Copy out each line of the material below with no changes.
====== RAW DATA ======
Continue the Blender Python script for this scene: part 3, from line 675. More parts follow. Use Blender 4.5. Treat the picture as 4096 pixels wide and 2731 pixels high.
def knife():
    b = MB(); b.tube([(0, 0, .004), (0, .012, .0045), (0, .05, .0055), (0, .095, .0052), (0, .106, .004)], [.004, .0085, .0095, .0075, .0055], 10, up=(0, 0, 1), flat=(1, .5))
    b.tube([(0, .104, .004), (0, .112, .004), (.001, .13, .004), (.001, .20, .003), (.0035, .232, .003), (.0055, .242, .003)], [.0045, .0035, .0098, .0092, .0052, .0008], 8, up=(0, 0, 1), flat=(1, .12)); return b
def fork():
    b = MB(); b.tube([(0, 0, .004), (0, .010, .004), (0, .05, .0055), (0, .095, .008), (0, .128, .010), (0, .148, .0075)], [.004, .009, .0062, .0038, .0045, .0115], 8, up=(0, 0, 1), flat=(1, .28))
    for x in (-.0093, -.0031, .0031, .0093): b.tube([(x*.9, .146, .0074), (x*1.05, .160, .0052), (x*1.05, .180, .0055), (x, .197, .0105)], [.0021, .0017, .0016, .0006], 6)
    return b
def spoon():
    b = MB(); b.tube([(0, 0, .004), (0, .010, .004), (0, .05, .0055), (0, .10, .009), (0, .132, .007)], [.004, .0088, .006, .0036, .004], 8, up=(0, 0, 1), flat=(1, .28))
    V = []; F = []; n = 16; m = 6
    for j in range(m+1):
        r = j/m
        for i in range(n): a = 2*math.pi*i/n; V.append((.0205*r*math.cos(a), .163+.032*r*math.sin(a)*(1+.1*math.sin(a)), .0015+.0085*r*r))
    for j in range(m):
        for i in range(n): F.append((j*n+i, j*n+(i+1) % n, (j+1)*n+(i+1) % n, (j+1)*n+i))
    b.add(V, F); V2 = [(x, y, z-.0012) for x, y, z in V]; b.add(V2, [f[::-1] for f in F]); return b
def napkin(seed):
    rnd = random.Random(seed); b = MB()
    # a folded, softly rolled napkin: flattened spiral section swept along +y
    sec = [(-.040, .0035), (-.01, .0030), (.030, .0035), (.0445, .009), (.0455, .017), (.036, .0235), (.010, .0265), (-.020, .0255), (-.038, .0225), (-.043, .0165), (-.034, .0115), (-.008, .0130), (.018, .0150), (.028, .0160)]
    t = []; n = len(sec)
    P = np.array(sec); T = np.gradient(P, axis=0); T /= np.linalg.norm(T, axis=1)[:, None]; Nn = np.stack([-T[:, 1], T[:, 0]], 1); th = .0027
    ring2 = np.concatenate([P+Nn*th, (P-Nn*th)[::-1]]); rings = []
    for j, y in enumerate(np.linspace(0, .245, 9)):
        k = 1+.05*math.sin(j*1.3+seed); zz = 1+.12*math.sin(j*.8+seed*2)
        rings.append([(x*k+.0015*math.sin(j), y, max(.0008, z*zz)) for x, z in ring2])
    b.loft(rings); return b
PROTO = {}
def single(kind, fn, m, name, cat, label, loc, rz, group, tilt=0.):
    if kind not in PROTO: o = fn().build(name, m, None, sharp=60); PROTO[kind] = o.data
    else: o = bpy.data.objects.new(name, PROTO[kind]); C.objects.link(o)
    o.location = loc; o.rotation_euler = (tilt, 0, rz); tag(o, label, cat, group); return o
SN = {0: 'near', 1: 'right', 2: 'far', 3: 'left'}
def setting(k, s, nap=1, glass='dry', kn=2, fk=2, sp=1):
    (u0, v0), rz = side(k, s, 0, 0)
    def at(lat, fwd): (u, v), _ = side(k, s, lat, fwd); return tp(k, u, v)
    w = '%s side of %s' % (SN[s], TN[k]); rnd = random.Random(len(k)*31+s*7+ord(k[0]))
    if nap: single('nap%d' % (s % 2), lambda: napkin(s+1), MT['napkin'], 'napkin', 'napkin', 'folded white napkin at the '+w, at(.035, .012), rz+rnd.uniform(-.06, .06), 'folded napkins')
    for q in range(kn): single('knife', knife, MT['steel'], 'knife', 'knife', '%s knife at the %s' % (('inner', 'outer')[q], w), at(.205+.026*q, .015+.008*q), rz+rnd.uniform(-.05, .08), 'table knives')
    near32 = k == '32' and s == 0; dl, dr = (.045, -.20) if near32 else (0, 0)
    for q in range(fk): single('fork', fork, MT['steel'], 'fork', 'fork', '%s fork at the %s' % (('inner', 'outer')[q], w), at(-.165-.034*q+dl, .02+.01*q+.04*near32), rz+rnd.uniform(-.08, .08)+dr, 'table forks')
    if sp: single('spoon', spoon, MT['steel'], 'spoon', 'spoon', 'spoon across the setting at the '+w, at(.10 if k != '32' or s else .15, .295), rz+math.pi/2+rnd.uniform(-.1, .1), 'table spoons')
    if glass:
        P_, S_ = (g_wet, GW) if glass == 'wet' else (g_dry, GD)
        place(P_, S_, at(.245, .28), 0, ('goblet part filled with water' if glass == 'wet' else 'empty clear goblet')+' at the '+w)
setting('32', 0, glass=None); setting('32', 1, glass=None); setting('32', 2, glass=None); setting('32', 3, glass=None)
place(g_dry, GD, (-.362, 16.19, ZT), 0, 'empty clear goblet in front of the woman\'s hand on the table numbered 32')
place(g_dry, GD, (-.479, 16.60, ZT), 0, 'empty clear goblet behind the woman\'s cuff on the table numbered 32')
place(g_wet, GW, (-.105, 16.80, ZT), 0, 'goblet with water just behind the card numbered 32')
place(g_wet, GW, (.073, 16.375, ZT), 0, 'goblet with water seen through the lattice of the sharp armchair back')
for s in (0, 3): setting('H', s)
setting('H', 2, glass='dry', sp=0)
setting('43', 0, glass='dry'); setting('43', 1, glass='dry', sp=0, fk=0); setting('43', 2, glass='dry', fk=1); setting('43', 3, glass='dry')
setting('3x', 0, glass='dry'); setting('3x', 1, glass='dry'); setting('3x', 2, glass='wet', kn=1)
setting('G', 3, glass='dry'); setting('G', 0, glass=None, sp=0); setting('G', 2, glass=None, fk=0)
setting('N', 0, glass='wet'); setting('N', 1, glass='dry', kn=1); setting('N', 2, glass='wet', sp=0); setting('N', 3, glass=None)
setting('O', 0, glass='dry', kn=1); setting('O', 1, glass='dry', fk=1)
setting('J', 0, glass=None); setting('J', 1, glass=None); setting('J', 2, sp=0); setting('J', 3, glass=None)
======
REPLY
Continue the Blender Python script for this scene: part 3, from line 675. More parts follow. Use Blender 4.5. Treat the picture as 4096 pixels wide and 2731 pixels high.
def knife():
    b = MB(); b.tube([(0, 0, .004), (0, .012, .0045), (0, .05, .0055), (0, .095, .0052), (0, .106, .004)], [.004, .0085, .0095, .0075, .0055], 10, up=(0, 0, 1), flat=(1, .5))
    b.tube([(0, .104, .004), (0, .112, .004), (.001, .13, .004), (.001, .20, .003), (.0035, .232, .003), (.0055, .242, .003)], [.0045, .0035, .0098, .0092, .0052, .0008], 8, up=(0, 0, 1), flat=(1, .12)); return b
def fork():
    b = MB(); b.tube([(0, 0, .004), (0, .010, .004), (0, .05, .0055), (0, .095, .008), (0, .128, .010), (0, .148, .0075)], [.004, .009, .0062, .0038, .0045, .0115], 8, up=(0, 0, 1), flat=(1, .28))
    for x in (-.0093, -.0031, .0031, .0093): b.tube([(x*.9, .146, .0074), (x*1.05, .160, .0052), (x*1.05, .180, .0055), (x, .197, .0105)], [.0021, .0017, .0016, .0006], 6)
    return b
def spoon():
    b = MB(); b.tube([(0, 0, .004), (0, .010, .004), (0, .05, .0055), (0, .10, .009), (0, .132, .007)], [.004, .0088, .006, .0036, .004], 8, up=(0, 0, 1), flat=(1, .28))
    V = []; F = []; n = 16; m = 6
    for j in range(m+1):
        r = j/m
        for i in range(n): a = 2*math.pi*i/n; V.append((.0205*r*math.cos(a), .163+.032*r*math.sin(a)*(1+.1*math.sin(a)), .0015+.0085*r*r))
    for j in range(m):
        for i in range(n): F.append((j*n+i, j*n+(i+1) % n, (j+1)*n+(i+1) % n, (j+1)*n+i))
    b.add(V, F); V2 = [(x, y, z-.0012) for x, y, z in V]; b.add(V2, [f[::-1] for f in F]); return b
def napkin(seed):
    rnd = random.Random(seed); b = MB()
    # a folded, softly rolled napkin: flattened spiral section swept along +y
    sec = [(-.040, .0035), (-.01, .0030), (.030, .0035), (.0445, .009), (.0455, .017), (.036, .0235), (.010, .0265), (-.020, .0255), (-.038, .0225), (-.043, .0165), (-.034, .0115), (-.008, .0130), (.018, .0150), (.028, .0160)]
    t = []; n = len(sec)
    P = np.array(sec); T = np.gradient(P, axis=0); T /= np.linalg.norm(T, axis=1)[:, None]; Nn = np.stack([-T[:, 1], T[:, 0]], 1); th = .0027
    ring2 = np.concatenate([P+Nn*th, (P-Nn*th)[::-1]]); rings = []
    for j, y in enumerate(np.linspace(0, .245, 9)):
        k = 1+.05*math.sin(j*1.3+seed); zz = 1+.12*math.sin(j*.8+seed*2)
        rings.append([(x*k+.0015*math.sin(j), y, max(.0008, z*zz)) for x, z in ring2])
    b.loft(rings); return b
PROTO = {}
def single(kind, fn, m, name, cat, label, loc, rz, group, tilt=0.):
    if kind not in PROTO: o = fn().build(name, m, None, sharp=60); PROTO[kind] = o.data
    else: o = bpy.data.objects.new(name, PROTO[kind]); C.objects.link(o)
    o.location = loc; o.rotation_euler = (tilt, 0, rz); tag(o, label, cat, group); return o
SN = {0: 'near', 1: 'right', 2: 'far', 3: 'left'}
def setting(k, s, nap=1, glass='dry', kn=2, fk=2, sp=1):
    (u0, v0), rz = side(k, s, 0, 0)
    def at(lat, fwd): (u, v), _ = side(k, s, lat, fwd); return tp(k, u, v)
    w = '%s side of %s' % (SN[s], TN[k]); rnd = random.Random(len(k)*31+s*7+ord(k[0]))
    if nap: single('nap%d' % (s % 2), lambda: napkin(s+1), MT['napkin'], 'napkin', 'napkin', 'folded white napkin at the '+w, at(.035, .012), rz+rnd.uniform(-.06, .06), 'folded napkins')
    for q in range(kn): single('knife', knife, MT['steel'], 'knife', 'knife', '%s knife at the %s' % (('inner', 'outer')[q], w), at(.205+.026*q, .015+.008*q), rz+rnd.uniform(-.05, .08), 'table knives')
    near32 = k == '32' and s == 0; dl, dr = (.045, -.20) if near32 else (0, 0)
    for q in range(fk): single('fork', fork, MT['steel'], 'fork', 'fork', '%s fork at the %s' % (('inner', 'outer')[q], w), at(-.165-.034*q+dl, .02+.01*q+.04*near32), rz+rnd.uniform(-.08, .08)+dr, 'table forks')
    if sp: single('spoon', spoon, MT['steel'], 'spoon', 'spoon', 'spoon across the setting at the '+w, at(.10 if k != '32' or s else .15, .295), rz+math.pi/2+rnd.uniform(-.1, .1), 'table spoons')
    if glass:
        P_, S_ = (g_wet, GW) if glass == 'wet' else (g_dry, GD)
        place(P_, S_, at(.245, .28), 0, ('goblet part filled with water' if glass == 'wet' else 'empty clear goblet')+' at the '+w)
setting('32', 0, glass=None); setting('32', 1, glass=None); setting('32', 2, glass=None); setting('32', 3, glass=None)
place(g_dry, GD, (-.362, 16.19, ZT), 0, 'empty clear goblet in front of the woman\'s hand on the table numbered 32')
place(g_dry, GD, (-.479, 16.60, ZT), 0, 'empty clear goblet behind the woman\'s cuff on the table numbered 32')
place(g_wet, GW, (-.105, 16.80, ZT), 0, 'goblet with water just behind the card numbered 32')
place(g_wet, GW, (.073, 16.375, ZT), 0, 'goblet with water seen through the lattice of the sharp armchair back')
for s in (0, 3): setting('H', s)
setting('H', 2, glass='dry', sp=0)
setting('43', 0, glass='dry'); setting('43', 1, glass='dry', sp=0, fk=0); setting('43', 2, glass='dry', fk=1); setting('43', 3, glass='dry')
setting('3x', 0, glass='dry'); setting('3x', 1, glass='dry'); setting('3x', 2, glass='wet', kn=1)
setting('G', 3, glass='dry'); setting('G', 0, glass=None, sp=0); setting('G', 2, glass=None, fk=0)
setting('N', 0, glass='wet'); setting('N', 1, glass='dry', kn=1); setting('N', 2, glass='wet', sp=0); setting('N', 3, glass=None)
setting('O', 0, glass='dry', kn=1); setting('O', 1, glass='dry', fk=1)
setting('J', 0, glass=None); setting('J', 1, glass=None); setting('J', 2, sp=0); setting('J', 3, glass=None)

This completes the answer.